Although all words need to be present in phrase matching, even when using slop, the words don’t necessarily need to be in the same sequence in order to match. With a high enough slop value, words can be arranged in any order.

Shingles are another way to take phrases into account, which allow matching n-grams. This was implemented in the past, but was broken (6ece793, May 2015) and the fixed implementation never went live (806a68c, Dec 2017).

There is no boosting of individual field matches

We treat a match in title, description, acronym and indexable content the same, but these are different things. A user might expect title and description matches to be much more important than body content.

We're using field-specific boosts (applied in the core_query.rb file) when the query is a quoted phrase, but not for normal searches.
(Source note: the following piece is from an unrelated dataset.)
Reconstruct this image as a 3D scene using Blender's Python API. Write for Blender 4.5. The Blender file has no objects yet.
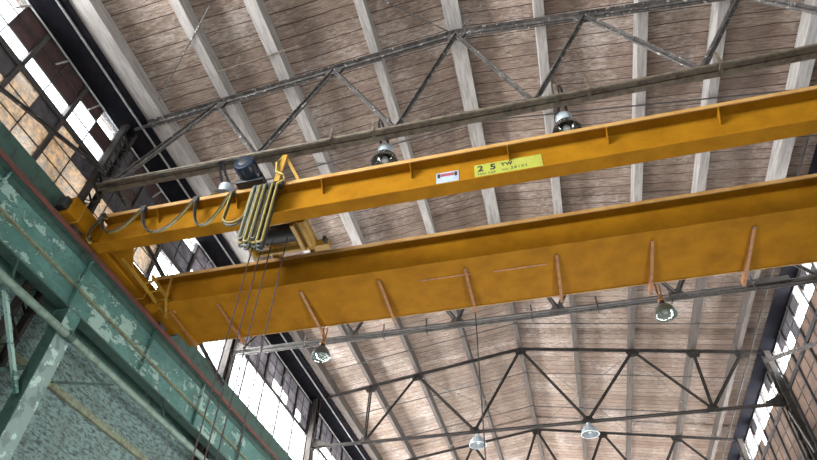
import bpy, bmesh, math, random
from mathutils import Vector, Matrix

random.seed(7)
SC = bpy.context.scene
COL = SC.collection
ZO = 1.6                       # eye height: all heights below are measured from the eye


# ------------------------------------------------------------------ materials
def new_mat(name):
    m = bpy.data.materials.new(name)
    m.use_nodes = True
    nt = m.node_tree
    for n in list(nt.nodes):
        nt.nodes.remove(n)
    return m, nt


class N:
    """tiny node-graph helper"""
    def __init__(self, nt):
        self.nt = nt
        self.out = nt.nodes.new('ShaderNodeOutputMaterial')
        self.tc = nt.nodes.new('ShaderNodeTexCoord')

    def node(self, typ, ins=None, **props):
        n = self.nt.nodes.new(typ)
        for k, v in props.items():
            setattr(n, k, v)
        for k, v in (ins or {}).items():
            self.put(n.inputs[k], v)
        return n

    def put(self, sock, v):
        if isinstance(v, bpy.types.NodeSocket):
            self.nt.links.new(v, sock)
        elif isinstance(v, (tuple, list)) and len(v) == 3 and sock.type == 'RGBA':
            sock.default_value = (*v, 1)
        else:
            sock.default_value = v

    def coords(self, scale=(1, 1, 1), loc=(0, 0, 0)):
        mp = self.node('ShaderNodeMapping', {'Vector': self.tc.outputs['Object'], 'Scale': scale, 'Location': loc})
        return mp.outputs[0]

    def noise(self, scale, detail=6, rough=.6, stretch=(1, 1, 1), loc=(0, 0, 0)):
        n = self.node('ShaderNodeTexNoise', {'Vector': self.coords(stretch, loc), 'Scale': scale, 'Detail': detail, 'Roughness': rough})
        return n.outputs['Fac']

    def ramp(self, fac, a, b, lo=(0, 0, 0), hi=(1, 1, 1)):
        r = self.node('ShaderNodeValToRGB', {'Fac': fac})
        e = r.color_ramp.elements
        e[0].position, e[1].position = a, b
        e[0].color, e[1].color = (*lo, 1), (*hi, 1)
        return r.outputs['Color']

    def mix(self, fac, a, b, blend='MIX'):
        m = self.node('ShaderNodeMix', data_type='RGBA', blend_type=blend)
        self.put(m.inputs[0], fac)
        self.put(m.inputs[6], a)
        self.put(m.inputs[7], b)
        return m.outputs[2]

    def math(self, op, a, b=0.0, c=0.0):
        m = self.node('ShaderNodeMath', operation=op)
        self.put(m.inputs[0], a)
        self.put(m.inputs[1], b)
        self.put(m.inputs[2], c)
        return m.outputs[0]

    def bsdf(self, color, rough=.7, metal=0.0, spec=.4, bump=None, bstr=.3, bdist=.01):
        b = self.node('ShaderNodeBsdfPrincipled', {'Base Color': color, 'Roughness': rough, 'Metallic': metal, 'Specular IOR Level': spec})
        if bump is not None:
            bp = self.node('ShaderNodeBump', {'Height': bump, 'Strength': bstr, 'Distance': bdist})
            self.nt.links.new(bp.outputs[0], b.inputs['Normal'])
        self.nt.links.new(b.outputs[0], self.out.inputs['Surface'])
        return b


def mat_worn(name, base, dark, light=None, scale=6, thr=(.5, .68), rough=.6, metal=0.0, stretch=(1, 1, 1), lthr=(.6, .66), spec=.4, bstr=.2):
    m, nt = new_mat(name)
    n = N(nt)
    f = n.noise(scale, 8, .65, stretch)
    col = n.mix(n.ramp(f, thr[0], thr[1]), base, dark)
    if light:
        f2 = n.noise(scale * 1.7, 7, .6, stretch, (3.1, 7.7, 1.3))
        col = n.mix(n.ramp(f2, lthr[0], lthr[1]), col, light)
    n.bsdf(col, rough, metal, spec, f, bstr)
    return m


def mat_plain(name, c, rough=.6, metal=0.0):
    m, nt = new_mat(name)
    n = N(nt)
    f = n.noise(14, 4)
    n.bsdf(n.mix(n.ramp(f, .35, .75), c, tuple(v * .7 for v in c)), rough, metal)
    return m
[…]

Popularity is the main proxy for "good"

Popularity is one of the biggest factors influencing the weighting. It's based on the overall page views, so there's a positive feedback loop where something gets popular, which makes it more visible, which makes it even more popular.

In the past this has caused problems when we know content is better but something else still gets high traffic (03c4bfa, May 2015).
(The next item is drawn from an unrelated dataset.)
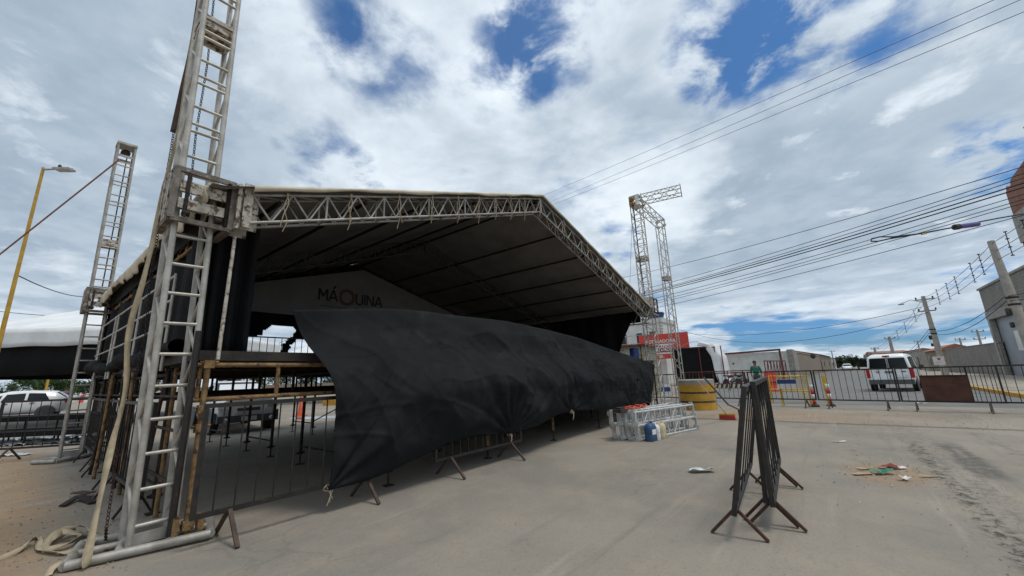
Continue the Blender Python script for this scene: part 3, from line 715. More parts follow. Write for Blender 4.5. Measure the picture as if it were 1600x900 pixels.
one(bn, 'rolled_cloth', DEEPCLOTH, 'slack black cloth bundled along foot of the guard rail', 'cloth', 'black cloths hung round the stage')
rc = MB()
def rcf(u, v):                                # right side, front edge drawn back and up
    z = 1.66+v*1.92; f = .12+1.35*(1-v)**.55 if v < 1 else .12
    f = .10+ (1.25*(1-v)**.6)
    y = f+(7.7-f)*u
    return V((13.0+.05*sin(y*4.5+z)+.03*sin(y*11), y, z))
def rskip(u, v): return False
rc.grid(rcf, 90, 26)
solid(one(rc, 'side_curtain', DEEPCLOTH, 'black cloth on right side of the stage with its front edge pulled back', 'curtain', 'black cloths hung round the stage'), .006)

gc = MB(); gc.prism([(-.05,3.40),(13.3,3.40),(13.3,3.62),(RXM,RZ+.02),(-.05,3.56)], 'y', 8.02, 8.03)  # added sheet that shuts sky light out of the rear gable
one(gc, 'added_gable_blackout', DEEPCLOTH, 'black sheet added to keep light out of the rear gable behind the pale banner', 'curtain', 'black cloths hung round the stage')
for xe in (-.0, 13.22):
    gc = MB(); gc.box((xe-.004, .3, 3.18), (xe+.004, 7.9, 3.56)); one(gc, 'eave_cloth', DEEPCLOTH, 'black cloth strip under the %s eave of the stage roof' % ('left' if xe < 1 else 'right'), 'cloth', 'black cloths hung round the stage')
def drop(lab, f, nu=60):  # sheets added to cut the light and darken the space below the deck
    g_ = MB(); g_.grid(f, nu, 8); solid(one(g_, 'added_darkening_sheet', DEEPCLOTH, lab, 'light blocking sheet', 'black cloths hung round the stage'), .006)
drop('black sheet added to darken back of the space under the stage on the right', lambda u, v: V((5.7+7.5*u, 7.95+.04*sin(u*70)*(1-v), .03+1.62*v)))
drop('black sheet added to darken right end of the space under the stage', lambda u, v: V((13.26+.04*sin(u*60)*(1-v), .3+7.6*u, .05+1.6*v)))
drop('black sheet added to darken the middle of the space under the stage', lambda u, v: V((5.9+.05*sin(u*50)*(1-v), 2.0+5.8*u, .03+1.5*v)), 50)
# printed fabric in the rear gable
bnr = thing('gable_banner', 'pale banner with dark MÁQUINA lettering and an orange cog in the rear gable', 'banner', (6.4,7.6,3.44))
g0 = V((6.4,7.6,3.44)); b = MB()
b.prism([(.35,3.44),(12.9,3.44),(12.9,3.50),(RXM,RZ-.30),(.35,rz_(.35)-.05)], 'y', 7.60, 7.61); b.build('fabric', BANNER, bnr, g0)
INK = mat('banner_ink', (.055,.05,.055), None, 3, .9); COGM = mat('banner_cog_ink', (.17,.09,.045), (.13,.075,.035), 4, .9)
def bt(body, x, z, size, m=INK, sp=.96, off=.006): return text_part(body, size, m, bnr, Matrix.Translation(-g0) @ facing((x,7.592,z), (1,0,0), (0,0,1)), 'lettering', .003, off, space=sp)
def stroke(x0, z0, h, w, segs, nm='lettering'):
    x0 = 4.68+(x0-4.68)*.83; w *= .83; b = MB()
    for (a_, c_) in segs: b.beam((x0+a_[0]*w, 7.592, z0+a_[1]*h), (x0+c_[0]*w, 7.592, z0+c_[1]*h), .006, .062, up=V((0,0,1)) if abs(a_[0]-c_[0]) > .01 else V((1,0,0)))
    for v_ in b.v: v_.y = 7.592 + (.002 if v_.y > 7.592 else -.002)
    b.build('letter', INK, bnr, g0)
ZB, HH = 4.02, .37
def skewz(x): return ZB+.0*(x-5)
stroke(4.68, ZB, HH, .32, [((0,0),(0,1)),((0,1),(.5,.35)),((.5,.35),(1,1)),((1,1),(1,0))])
stroke(5.08, ZB, HH, .34, [((0,0),(.5,1)),((.5,1),(1,0)),((.2,.3),(.8,.3)),((.45,1.15),(.75,1.4))])
stroke(6.24, ZB, HH, .28, [((0,1),(0,.15)),((0,.15),(.25,0)),((.25,0),(.75,0)),((.75,0),(1,.15)),((1,.15),(1,1))])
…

If we had other signals of content quality we might be able to reduce our dependence on the page views.

Finding underperforming queries

  1. Go to the datastudio report

The report does not automatically update, so it will display only the data for the dates displayed.

To get new data, rerun the BigQuery queries.
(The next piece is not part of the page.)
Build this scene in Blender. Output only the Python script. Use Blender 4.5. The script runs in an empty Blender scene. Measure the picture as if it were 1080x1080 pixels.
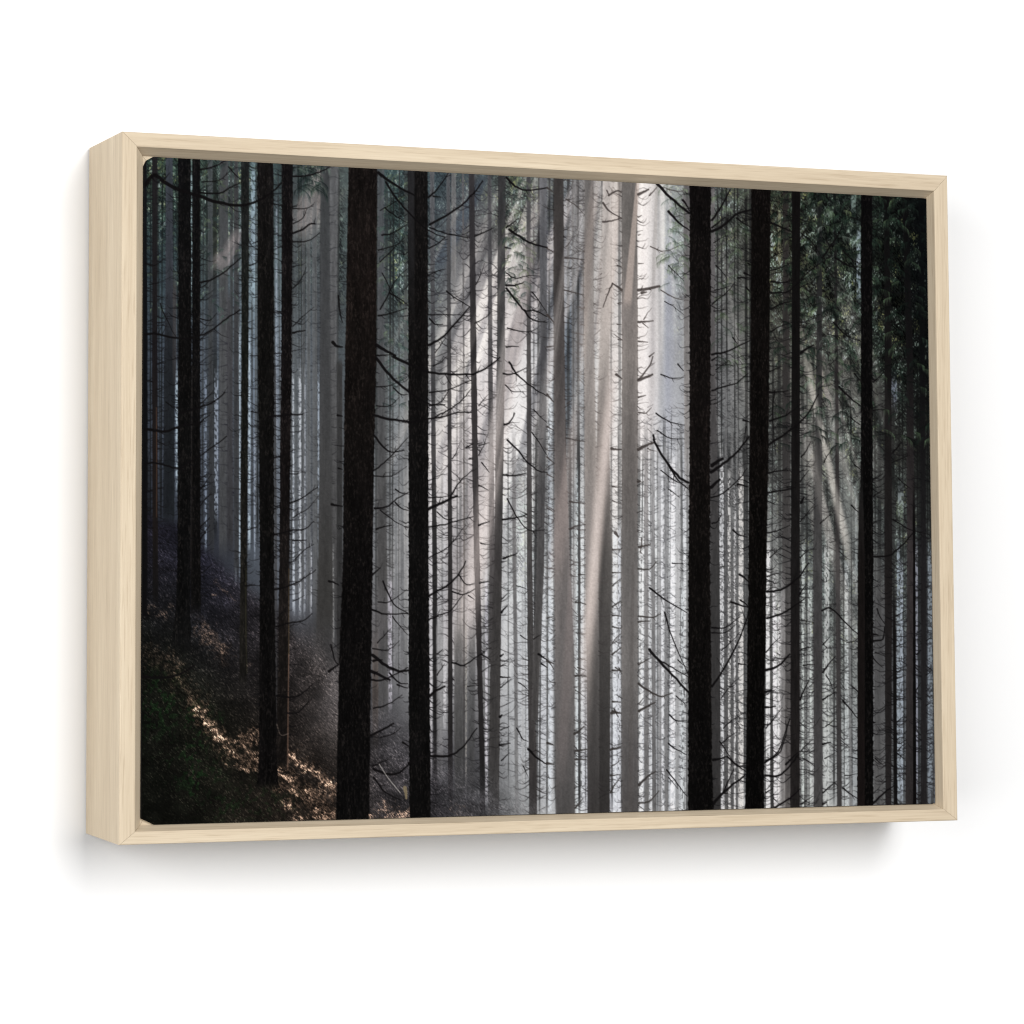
import bpy, math
import numpy as np

# ---------------------------------------------------------------- camera, world, lamps, exposure
sc = bpy.context.scene
col = sc.collection
cam_d = bpy.data.cameras.new('camera')
cam = bpy.data.objects.new('camera', cam_d); col.objects.link(cam)
from mathutils import Matrix, Vector
cam.matrix_world = Matrix(((0.954423, -0.023253, -0.297549, -0.52475),
                           (-0.29842, -0.058807, -0.952621, -1.09348),
                           (0.004653, 0.997999, -0.063066, -0.03275),
                           (0, 0, 0, 1)))
cam_d.sensor_width = 36
cam_d.lens = 36 * 2732.31 / 1080
cam_d.shift_x = 402.116 / 1080
cam_d.shift_y = -118.334 / 1080
cam_d.clip_start = .01; cam_d.clip_end = 60
sc.camera = cam

world = bpy.data.worlds.new('World'); sc.world = world; world.use_nodes = True
bgn = world.node_tree.nodes['Background']
bgn.inputs['Color'].default_value = (1, 1, 1, 1)
bgn.inputs['Strength'].default_value = .18

def area(name, loc, target, size, power, color=(1, 1, 1)):
    d = bpy.data.lights.new(name, 'AREA'); d.shape = 'RECTANGLE'
    d.size, d.size_y = size; d.energy = power; d.color = color
    o = bpy.data.objects.new(name, d); col.objects.link(o)
    o.location = loc
    o.rotation_euler = (Vector(target) - Vector(loc)).to_track_quat('-Z', 'Y').to_euler()
    return o
area('key_softbox', (.62, -4, 1.32), (0, 0, 0), (1.8, 2.5), 166)
area('fill_softbox', (-2.1, -1.7, .1), (0, 0, 0), (1.7, 1.7), 45)

sc.view_settings.view_transform = 'Standard'
sc.view_settings.look = 'None'
sc.view_settings.exposure = 0
sc.view_settings.gamma = 1
sc.view_settings.use_curve_mapping = False
sc.cycles.filter_width = 1.1
ALBEDO_GAIN = .84          # printed inks: display value -> reflectance

# ---------------------------------------------------------------- helpers
def mesh_obj(name, verts, faces, mat=None, parent=None, smooth=False):
    me = bpy.data.meshes.new(name); me.from_pydata(verts, [], faces); me.update()
    o = bpy.data.objects.new(name, me); col.objects.link(o)
    if mat: me.materials.append(mat)
    if parent: o.parent = parent
    if smooth:
        for p in me.polygons: p.use_smooth = True
    return o

def new_mat(name):
    m = bpy.data.materials.new(name); m.use_nodes = True
    return m, m.node_tree.nodes, m.node_tree.links, m.node_tree.nodes['Principled BSDF']

# ---------------------------------------------------------------- materials
m_wall, N, L, B = new_mat('white_wall_paint')
B.inputs['Base Color'].default_value = (.86, .86, .86, 1); B.inputs['Roughness'].default_value = .9
B.inputs['Specular IOR Level'].default_value = .1
nz = N.new('ShaderNodeTexNoise'); nz.inputs['Scale'].default_value = 700; nz.inputs['Detail'].default_value = 2
bp = N.new('ShaderNodeBump'); bp.inputs['Strength'].default_value = .04; bp.inputs['Distance'].default_value = .0005
tc = N.new('ShaderNodeTexCoord'); L.new(tc.outputs['Object'], nz.inputs['Vector'])
L.new(nz.outputs['Fac'], bp.inputs['Height']); L.new(bp.outputs['Normal'], B.inputs['Normal'])

def wood(name, seed):
    m, N, L, B = new_mat(name)
    tc = N.new('ShaderNodeTexCoord')
    def noise(scl, nscale, detail, off):
        mp = N.new('ShaderNodeMapping'); mp.inputs['Scale'].default_value = scl
        mp.inputs['Location'].default_value = (off + seed * 3.7, off * 2.1 + seed, seed * 1.3)
        L.new(tc.outputs['Object'], mp.inputs['Vector'])
        n = N.new('ShaderNodeTexNoise'); n.inputs['Scale'].default_value = nscale; n.inputs['Detail'].default_value = detail
        n.inputs['Roughness'].default_value = .6
        L.new(mp.outputs['Vector'], n.inputs['Vector']); return n.outputs['Fac']
    broad = noise((2.5, 60, 60), 2.2, 3, 0)      # broad growth bands along the rail
    fine = noise((14, 620, 620), 2.5, 4, 5)       # fibres
    pore = noise((45, 1300, 1300), 1.2, 2, 9)    # short pores
    r1 = N.new('ShaderNodeValToRGB'); L.new(broad, r1.inputs['Fac'])
    e = r1.color_ramp.elements
    e[0].position = .28; e[0].color = (.530, .434, .312, 1)
    e[1].position = .72; e[1].color = (.640, .541, .402, 1)
    x = r1.color_ramp.elements.new(.5); x.color = (.587, .488, .356, 1)
    r2 = N.new('ShaderNodeValToRGB'); L.new(fine, r2.inputs['Fac'])
    e = r2.color_ramp.elements
    e[0].position = .3; e[0].color = (.86, .83, .80, 1); e[1].position = .62; e[1].color = (1.03, 1.03, 1.03, 1)
    r3 = N.new('ShaderNodeValToRGB'); L.new(pore, r3.inputs['Fac'])
    e = r3.color_ramp.elements
    e[0].position = .30; e[0].color = (.80, .77, .74, 1); e[1].position = .45; e[1].color = (1, 1, 1, 1)
    mx = N.new('ShaderNodeMix'); mx.data_type = 'RGBA'; mx.blend_type = 'MULTIPLY'; mx.inputs['Factor'].default_value = .62
    L.new(r1.outputs['Color'], mx.inputs['A']); L.new(r2.outputs['Color'], mx.inputs['B'])
    mx2 = N.new('ShaderNodeMix'); mx2.data_type = 'RGBA'; mx2.blend_type = 'MULTIPLY'; mx2.inputs['Factor'].default_value = .7
    L.new(mx.outputs['Result'], mx2.inputs['A']); L.new(r3.outputs['Color'], mx2.inputs['B'])
    L.new(mx2.outputs['Result'], B.inputs['Base Color'])
    B.inputs['Roughness'].default_value = .62; B.inputs['Specular IOR Level'].default_value = .25
    bp = N.new('ShaderNodeBump'); bp.inputs['Strength'].default_value = .15; bp.inputs['Distance'].default_value = .0003
    L.new(fine, bp.inputs['Height']); L.new(bp.outputs['Normal'], B.inputs['Normal'])
    return m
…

  1. Apply the following filters:
  • click_count >= 100
  • median_position >=4

Underperforming queries are ones with a significant click count and a highish median, i.e. around 4 and above.


  1. Visit the Google Analytics dashboard an underperforming query

Once you have identified an underperforming query, head over to the Google Analytics (GA) dashboard to see the clickthrough rates and positions of the search results for that query.

e.g. GA dashboard for the term "utr".

Use the clickthrough rate of each search result relative to its position to inform your hypotheses.